National Capital Presbytery endorsed Teng, the pastor of Heritage Church in Alexandria, Va., at its meeting Nov. 27. Teng previously served as moderator of the presbytery and chair of its council.

            Teng, 53, entered the ministry after considering a career in music. He earned a bachelor’s of music degree in orchestral conducting from Nyack College in New York and a master of arts in music history and conducting from City University of New York.
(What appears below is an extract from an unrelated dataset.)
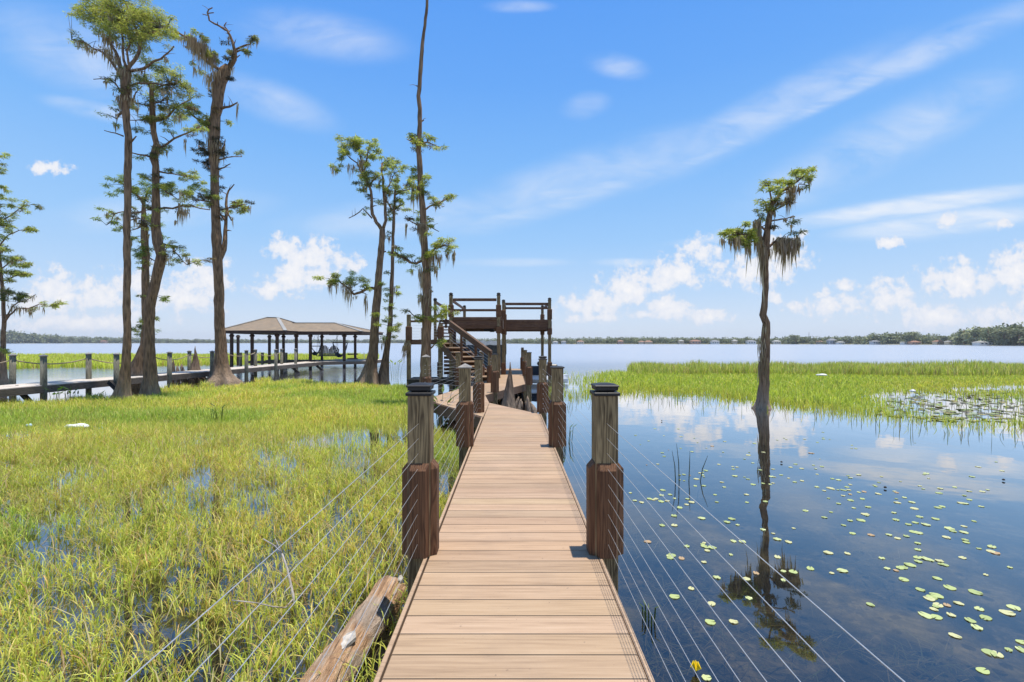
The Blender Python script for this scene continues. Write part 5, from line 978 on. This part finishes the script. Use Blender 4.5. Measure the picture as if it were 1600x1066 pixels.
parts = []
for px, py, rx, ry, n in ((985, 845, 26, 10, 170), (1062, 920, 40, 16, 190), (1005, 955, 22, 18, 150), (1165, 775, 60, 6, 120), (1440, 1030, 40, 16, 150), (1330, 870, 40, 8, 90), (1120, 985, 50, 18, 130), (1255, 1010, 60, 20, 140), (1030, 1030, 24, 16, 110), (1090, 860, 40, 12, 110)):
    q = np.array([tuple(G(px+RS.normal()*rx, py+RS.normal()*ry, -.06)) for _ in range(n)]); q[:, 2] = RS.uniform(-.16, -.035, n); q = q[q[:, 0] > .72]; n = len(q)
    parts.append(blades(q, RS.uniform(.08, .24, n), RS.uniform(.003, .008, n), np.full(n, 1.12), pick([(.42, .33, .19), (.30, .24, .13), (.24, .24, .11)], n), 0))
V = np.concatenate([p[0] for p in parts]); z0_ = V[:, :1, 2]; V[:, :, 2] = np.minimum(z0_+(V[:, :, 2]-z0_)*.12, -.012)
tag(npobj('submerged_weeds', V, BL, np.concatenate([p[1] for p in parts]), 'grass'), 'pale brown weeds drifting just under the pond surface', 'water weeds', kind='stuff')

# ------------------------------------------------------------------ log, dead twig, litter
lg = thing('driftwood_log', 'thick orange-brown driftwood log lying along the left edge of the boardwalk', 'log', (-.9, 2.7, .1)); pts = []; rr = []
nr = 90; na = 60; vs = []; ph = [random.uniform(0, 6) for _ in range(6)]
for i in range(nr):
    t = i/(nr-1); y = 3.43-t*1.75; cx_ = -.89+(y-3.41)*.10+.018*math.sin(t*9); cz_ = .10+.01*math.sin(t*7); r0 = .112*(1+.07*math.sin(t*13)+.04*math.sin(t*31))*min(1, .62+(i/4)**.7*.38)
    for k in range(na):
        a = 2*PI*k/na; ridge = .02*math.sin(a*4+ph[0]+t*2)+.035*math.sin(a*9+ph[1]-t*3)+.035*abs(math.sin(a*15+ph[2]+t*2.5))+.03*math.sin(a*3+t*17+ph[3])
        r = r0*(1+ridge+random.uniform(-.02, .02)); vs.append((cx_+math.cos(a)*r, y+random.uniform(-.012, .012)*(i in (0, 1)), cz_+math.sin(a)*r*.92))
mb = MB(); mb.add(vs, [(i*na+k, i*na+(k+1) % na, (i+1)*na+(k+1) % na, (i+1)*na+k) for i in range(nr-1) for k in range(na)]+[tuple(range(na))]); obj('log_body', mb, 'log', lg, True)
def flake(cx, cy, cz, s, n=9, thick=.02):
    vs = []; 
    for i in range(n): a = 2*PI*i/n; r = s*random.uniform(.6, 1.15); vs.append((cx+r*.72*math.cos(a), cy+r*1.15*math.sin(a), cz+random.uniform(-.012, .012)+.25*r*math.cos(a)))
    mb = MB(); mb.add([(cx, cy, cz+.02)]+vs+[(x, y, z-thick) for x, y, z in vs], [(0, i+1, (i+1) % n+1) for i in range(n)]+[(i+1, n+1+i, n+1+(i+1) % n, (i+1) % n+1) for i in range(n)]+[tuple(range(2*n, n, -1))]); return mb
o = obj('bark_flake', flake(-.955, 2.66, .205, .075), 'barkflake', lg); o['label'] = 'pale grey loose bark flake near the middle'
obj('bark_flake', flake(-.985, 2.62, .17, .055), 'barkflake', lg); obj('bark_flake', flake(-.82, 3.36, .20, .035), 'barkflake', lg)
tg = thing('dead_branch', 'thin bleached dead branch lying in the left grass', 'branch', G(455, 950))
def twig(pp, r0, r1): 
    q = [P(x, y, Y_*.925) for x, y, Y_ in pp]; mb = MB(); mb.tube(q, [r0+(r1-r0)*i/(len(q)-1) for i in range(len(q))], 7, True, rough=.1); obj('twig', mb, 'deadwood', tg, True)
twig([(464, 968, 3.35), (458, 930, 3.4), (450, 892, 3.5), (441, 866, 3.6), (428, 852, 3.65), (411, 842, 3.7)], .010, .004); twig([(441, 866, 3.6), (434, 850, 3.62), (430, 842, 3.64)], .005, .002); twig([(451, 895, 3.5), (462, 880, 3.45), (476, 872, 3.42)], .005, .002); twig([(459, 935, 3.4), (446, 950, 3.3), (425, 948, 3.25), (400, 942, 3.2), (362, 938, 3.2)], .006, .003); twig([(455, 915, 3.42), (445, 925, 3.38), (441, 940, 3.34)], .004, .002)
def lump(name, label, cat, c, size, m, group=None):
    bm = bmesh.new(); bmesh.ops.create_icosphere(bm, subdivisions=3, radius=1)
    for q in bm.verts: r = 1+.10*math.sin(q.co.x*5+q.co.y*3)+.06*math.sin(q.co.z*7+q.co.x*4); q.co = Vector((q.co.x*size[0]*r, q.co.y*size[1]*r, max(-.5, q.co.z)*size[2]*r))
    me = bpy.data.meshes.new(name); bm.to_mesh(me); bm.free(); me.polygons.foreach_set('use_smooth', [True]*len(me.polygons)); o = link(name, me, m); o.location = c; o.rotation_euler = (0, 0, random.uniform(-.2, .2)); return tag(o, label, cat, group)
lump('foam_float', 'long white foam float lying on the left marsh grass', 'float', P(122, 666, 10.2), (.25, .10, .055), 'white'); lump('plastic_scrap', 'small pale blue plastic scrap in the left marsh grass', 'litter', P(46, 665, 10.3), (.06, .05, .04), 'bluebit')
lump('white_float', 'flat white float on the bright green right grass bed', 'float', P(1284, 586, 20.5), (.22, .12, .05), 'white'); lump('white_float', 'small white float at the edge of the right lily inlet', 'float', P(1426, 611, 17.0), (.09, .07, .05), 'white')
for i, (px, py, lab) in enumerate(((1034, 659, 'dark seed pod on the pond in front of the right post cap'), (1221, 724, 'dark pod floating just right of the pond cypress reflection'), (1383, 764, 'dark pod floating in the cloud reflection on the right pond'), (1568, 752, 'dark pod floating near the right picture edge'))):
    lump('seed_pod', lab, 'seed pod', G(px, py)+Vector((0, 0, .02)), (.016, .016, .014), 'dark', 'dark pods on the pond')
print('pads', cnt)

# ------------------------------------------------------------------ the air over the lake
if 1:
    mb = MB(); mb.box((0, 1100, 18.5), (6400, 2240, 40)); hz = bpy.data.materials.new('lake haze'); hz.use_nodes = True; t = NT(hz.node_tree)
    vol = t.n('ShaderNodeVolumePrincipled', {'Color': (.86, .92, 1, 1), 'Density': .00022, 'Anisotropy': .2}); t.t.links.new(vol.outputs[0], t.n('ShaderNodeOutputMaterial').inputs[1])
    M['haze'] = hz; tag(obj('haze', mb, 'haze'), 'thin pale summer haze over the lake', 'haze', kind='stuff')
Then, feeling called to ministry and switching to theology, he graduated from Alliance Theological Seminary in Nyack, with a Master of Divinity degree.
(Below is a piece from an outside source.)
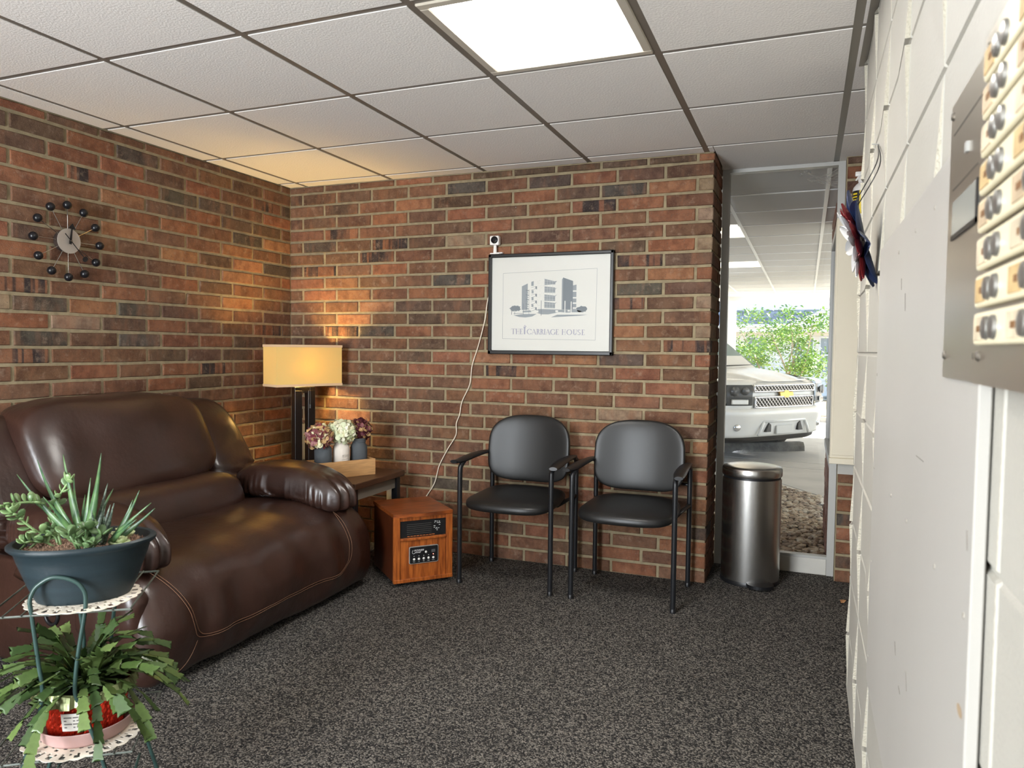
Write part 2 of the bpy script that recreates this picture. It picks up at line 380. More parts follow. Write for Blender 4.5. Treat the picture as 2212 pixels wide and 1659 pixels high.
# right wall: painted shadow blocks, x = 3.222 plane, seen from -x
wall_right = struct(MB().box(X_R+.004, X_R+.16, Y_FRONT, Y_REND-.001, 0, H+.05).build('wall_right', M_CMU))
ZK = lambda k: .013 + .197*k
YJ = [-1.05 - .4085*j for j in range(0, 6)]
def block_mesh(k, w, flat=False):
    up = (k % 2 == 0)                        # the raised corner sits at the odd joint: top of even courses, bottom of odd ones
    h0, h1 = .0022, .197-.0022; b = .004; rz = .0095 if not flat else .0004
    # local: u along +y (far), 0 = near end; n = towards room (-x)
    zo, ze = (h1-b, h0+b) if up else (h0+b, h1-b)
    u0, u1 = .0022+b, w-.0022-b; um = min(u0+.2, u1-.002)
    P = []
    def p(u, z, n): P.append((-n, u, z)); return len(P)-1
    A = p(u0, zo, 0); B = p(u0, ze, 0); C = p(u1, ze, 0); D = p(u1, zo, 0); E = p(um, zo, 0); T = p(u0+.002, zo, rz)
    fs = [(T, E, B), (A, T, B), (A, E, T), (B, E, D, C)]
    oa = p(0.0022, h0, -.005); ob = p(w-.0022, h0, -.005); oc = p(w-.0022, h1, -.005); od = p(.0022, h1, -.005)
    if up: fs += [(oa, ob, C, B), (ob, oc, D, C), (oc, od, A, E, D), (od, oa, B, A)]
    else: fs += [(od, oc, C, B), (oc, ob, D, C), (ob, oa, A, E, D), (oa, od, B, A)]
    me = bpy.data.meshes.new('block'); me.from_pydata(P, [], fs); me.materials.append(M_CMU); me.materials.append(M_CMUR)
    bm = bmesh.new(); bm.from_mesh(me); bmesh.ops.recalc_face_normals(bm, faces=bm.faces)
    bm.faces.ensure_lookup_table()
    if sum(f.normal.x*f.calc_area() for f in bm.faces) > 0: bmesh.ops.reverse_faces(bm, faces=bm.faces)
    bm.faces.ensure_lookup_table()
    bm.faces[1].material_index = 1
    bm.to_mesh(me); bm.free(); return me
_blk = {}
for k in range(-1, 12):
    for j in range(-1, 6):
        y0 = YJ[j] if j >= 0 else YJ[0]; 
        if j == -1: ya, yb = YJ[0], Y_REND
        else: ya, yb = YJ[j]-.4085, YJ[j]
        z0 = ZK(k)
        if z0 < -.05 and k < 0:
            continue
        w = yb-ya; key = (k % 2, round(w, 3), j >= 4)
        if key not in _blk: _blk[key] = block_mesh(k, w, j >= 4)
        zsc = 1 if z0+.197 < H else (H-.002-z0)/.197
        inst(_blk[key], 'block', wall_right, (X_R, ya, z0), scale=(1, 1, zsc))
MB().box(X_R-.0005, X_R+.01, Y_FRONT, YJ[5]-.4085, 0, H).build('block_face_behind_camera', M_CMU, wall_right)
MB().box(X_R-.0, X_R+.01, YJ[5]-.41, Y_REND, 0, .011).build('floor_joint', M_CMU, wall_right)
# corridor side beyond the end of the block wall, entrance wall behind the camera
struct(MB().box(X_E, X_E+.1, Y_REND-.1, .46, 0, H+.05).build('wall_corridor', M_WHITE))
struct(MB().box(X_R+.16, X_E, Y_REND-.1, Y_REND-.02, 0, H+.05).build('wall_corridor_end', M_WHITE))
wf = MB(); wf.box(-.12, .78, Y_FRONT-.1, Y_FRONT, 0, H+.05); wf.box(2.05, X_R+.16, Y_FRONT-.1, Y_FRONT, 0, H+.05); wf.box(.78, 2.05, Y_FRONT-.1, Y_FRONT, 2.14, H+.05)
struct(wf.build('wall_front', M_WHITE))
w2 = MB(); 
for x in (.78, 1.39, 2.0): w2.box(x, x+.05, Y_FRONT-.07, Y_FRONT-.02, 0, 2.14)
for z in (0, 2.09): w2.box(.78, 2.05, Y_FRONT-.07, Y_FRONT-.02, z, z+.05)
w2o = struct(w2.build('window_2', M_ALU))
for a, b in ((.83, 1.39), (1.44, 2.0)): MB().box(a, b, Y_FRONT-.05, Y_FRONT-.044, .05, 2.09).build('pane', M_GLASS, w2o)

# ---- window beside the pier
w1 = MB()
w1.box(X_C, 2.640, .40, .45, 0, H)                       # left jamb
w1.box(3.186, 3.221, .40, .45, 0, H)
w1.box(2.640, 3.186, .40, .45, H-.02, H)
w1.box(2.640, 3.186, .405, .45, .085, .10)
w1o = struct(w1.build('window_1', M_ALU))
MB().bbox(2.640, 3.186, .402, .445, 0, .085, .004).build('window_base', M_FRAMEP, w1o)
MB().box(2.640, 3.186, .424, .430, .10, H-.02).build('pane', M_GLASS, w1o)
cw = MB()                                               # an old cobweb in the top corner of the glass
rc = random.Random(3)
for i in range(26):
    a = Vector((3.184, .418, 2.17 - rc.random()*.12)); b = Vector((3.03 + rc.random()*.1, .418, 2.172 - rc.random()*.05 - .02))
    mid = (a+b)/2 + Vector((0, 0, -rc.random()*.02)); cw.tube([a, mid, b], .00045, 3)
for i in range(12):
    x = 3.02 + rc.gauss(0, .02); z = 2.155 + rc.gauss(0, .008); cw.tube([(x, .417, z), (x+rc.uniform(-.012, .012), .417, z+rc.uniform(-.006, .006))], .0014, 4)
tag(cw.build('cobweb', mat('cobweb', S(150,146,138), .9)), 'dusty cobweb with specks in the top corner of the tall window', 'cobweb')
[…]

            He was ordained in 1985 as a Minister of the Word and Sacrament and did some doctoral work in musical arts at Southwestern Baptist Theological Seminary in Fort Worth, Texas.

            During his ministry, Teng has worked both in Hong Kong and in the United States, serving both international congregations and predominantly Anglo churches.
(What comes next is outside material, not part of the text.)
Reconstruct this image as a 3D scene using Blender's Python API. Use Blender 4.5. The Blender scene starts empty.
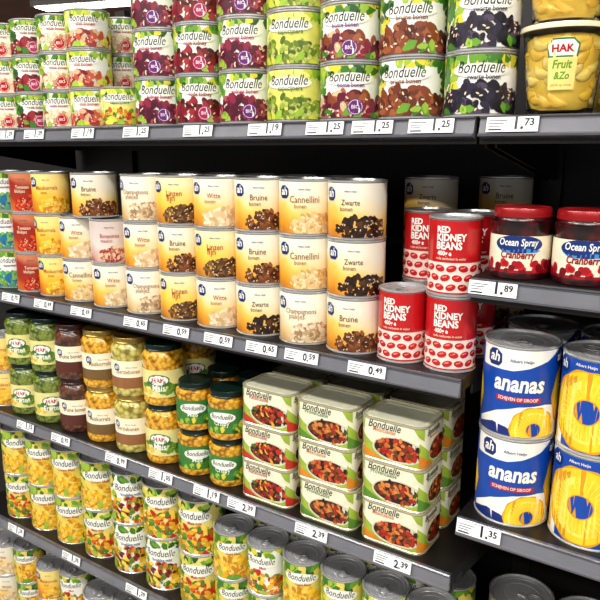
import bpy, bmesh, math, random
from math import pi, sin, cos, tan, atan2, radians, sqrt
from mathutils import Vector, Matrix
random.seed(7)
sc = bpy.context.scene
COL = sc.collection
CZ = 1.5          # camera height

# ---------------------------------------------------------------- materials
def lin(c):
    out = []
    for v in c:
        v /= 255.0
        out.append(v/12.92 if v <= 0.04045 else ((v+0.055)/1.055)**2.4)
    return out
_m = {}
def mat(c, rough=0.33, metal=0.0, coat=0.0, noise=0.08, emit=0.0, nscale=60):
    key = (tuple(c), rough, metal, coat, noise, emit)
    if key in _m: return _m[key]
    m = bpy.data.materials.new("surface_%02x%02x%02x" % tuple(int(x) for x in c))
    m.use_nodes = True
    nt = m.node_tree; b = nt.nodes["Principled BSDF"]
    l = lin(c)
    b.inputs["Roughness"].default_value = rough
    b.inputs["Metallic"].default_value = metal
    b.inputs["Coat Weight"].default_value = coat
    b.inputs["Coat Roughness"].default_value = .06
    if noise > 0:
        tc = nt.nodes.new("ShaderNodeTexCoord")
        n = nt.nodes.new("ShaderNodeTexNoise"); n.inputs["Scale"].default_value = nscale
        n.inputs["Detail"].default_value = 3
        nt.links.new(tc.outputs["Object"], n.inputs["Vector"])
        r = nt.nodes.new("ShaderNodeValToRGB")
        r.color_ramp.elements[0].position = 0.3; r.color_ramp.elements[1].position = 0.7
        r.color_ramp.elements[0].color = [x*(1-noise) for x in l]+[1]
        r.color_ramp.elements[1].color = [min(1, x*(1+noise)) for x in l]+[1]
        nt.links.new(n.outputs["Fac"], r.inputs["Fac"])
        nt.links.new(r.outputs["Color"], b.inputs["Base Color"])
    else:
        b.inputs["Base Color"].default_value = l+[1]
    if emit:
        b.inputs["Emission Color"].default_value = l+[1]
        b.inputs["Emission Strength"].default_value = emit
    _m[key] = m
    return m
def grad(stops, h, name="printed_gradient", slant=0.0):
    m = bpy.data.materials.new(name); m.use_nodes = True
    nt = m.node_tree; b = nt.nodes["Principled BSDF"]
    b.inputs["Roughness"].default_value = 0.3
    tc = nt.nodes.new("ShaderNodeTexCoord"); sp = nt.nodes.new("ShaderNodeSeparateXYZ")
    nt.links.new(tc.outputs["Object"], sp.inputs[0])
    n = nt.nodes.new("ShaderNodeTexNoise"); n.inputs["Scale"].default_value = 18
    nt.links.new(tc.outputs["Object"], n.inputs["Vector"])
    a = nt.nodes.new("ShaderNodeMath"); a.operation = 'MULTIPLY_ADD'
    nt.links.new(n.outputs["Fac"], a.inputs[0]); a.inputs[1].default_value = 0.35*h
    nt.links.new(sp.outputs["Z"], a.inputs[2])
    s = nt.nodes.new("ShaderNodeMath"); s.operation = 'MULTIPLY_ADD'
    nt.links.new(sp.outputs["X"], s.inputs[0]); s.inputs[1].default_value = slant
    nt.links.new(a.outputs[0], s.inputs[2])
    d = nt.nodes.new("ShaderNodeMath"); d.operation = 'DIVIDE'; d.inputs[1].default_value = h*1.25
    nt.links.new(s.outputs[0], d.inputs[0])
    r = nt.nodes.new("ShaderNodeValToRGB")
    cr = r.color_ramp
    while len(cr.elements) < len(stops): cr.elements.new(0.5)
    for e, (p, c) in zip(cr.elements, stops):
        e.position = p; e.color = lin(c)+[1]
    nt.links.new(d.outputs[0], r.inputs["Fac"]); nt.links.new(r.outputs["Color"], b.inputs["Base Color"])
    return m
def kernels(c_dark, c_mid, c_light, scale=95, coat=0.6, name="contents"):
    m = bpy.data.materials.new(name); m.use_nodes = True
    nt = m.node_tree; b = nt.nodes["Principled BSDF"]
    tc = nt.nodes.new("ShaderNodeTexCoord"); v = nt.nodes.new("ShaderNodeTexVoronoi")
    v.inputs["Scale"].default_value = scale
    nt.links.new(tc.outputs["Object"], v.inputs["Vector"])
    r = nt.nodes.new("ShaderNodeValToRGB"); cr = r.color_ramp
    cr.elements.new(0.5)
    for e, (p, c) in zip(cr.elements, [(0.0, c_light), (0.45, c_mid), (0.8, c_dark)]):
        e.position = p; e.color = lin(c)+[1]
    nt.links.new(v.outputs["Distance"], r.inputs["Fac"])
    nt.links.new(r.outputs["Color"], b.inputs["Base Color"])
    bp = nt.nodes.new("ShaderNodeBump"); bp.invert = True; bp.inputs["Strength"].default_value = 0.5
    bp.inputs["Distance"].default_value = 0.002
    nt.links.new(v.outputs["Distance"], bp.inputs["Height"]); nt.links.new(bp.outputs["Normal"], b.inputs["Normal"])
    b.inputs["Roughness"].default_value = 0.3
    b.inputs["Coat Weight"].default_value = coat; b.inputs["Coat Roughness"].default_value = 0.05
    return m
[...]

His great-grandfather became a Christian — and later one of China’s first lay pastors — through the influence of American Presbyterian missionaries in northeast China.

            In 1986, Teng returned to Hong Kong to start a department of church music and to teach at Alliance Bible Seminary. He returned to the United States in 1990 to serve Trinity Church in Satellite Beach, Fla., returning to Hong Kong in 1996 to serve Union Church Hong Kong, the oldest Protestant congregation in that city.

            Teng returned again to the United States in 1999 to lead Chinese Community Church, an international, interdenominational congregation in Washington, D.C. He has been pastor and head of staff at Heritage since 2001.

            Teng also has experience with the national life of the PC(USA). In 2002 and 2004, he served as a commissioner to the General Assembly. Since 2003, he has served on the board of Presbyterians for Renewal, being named this fall as president of that board, although he has resigned from that position to stand for moderator. 

            Teng is a volunteer chaplain with the Civil Air Patrol. He and his wife, Karen, were married in 1987.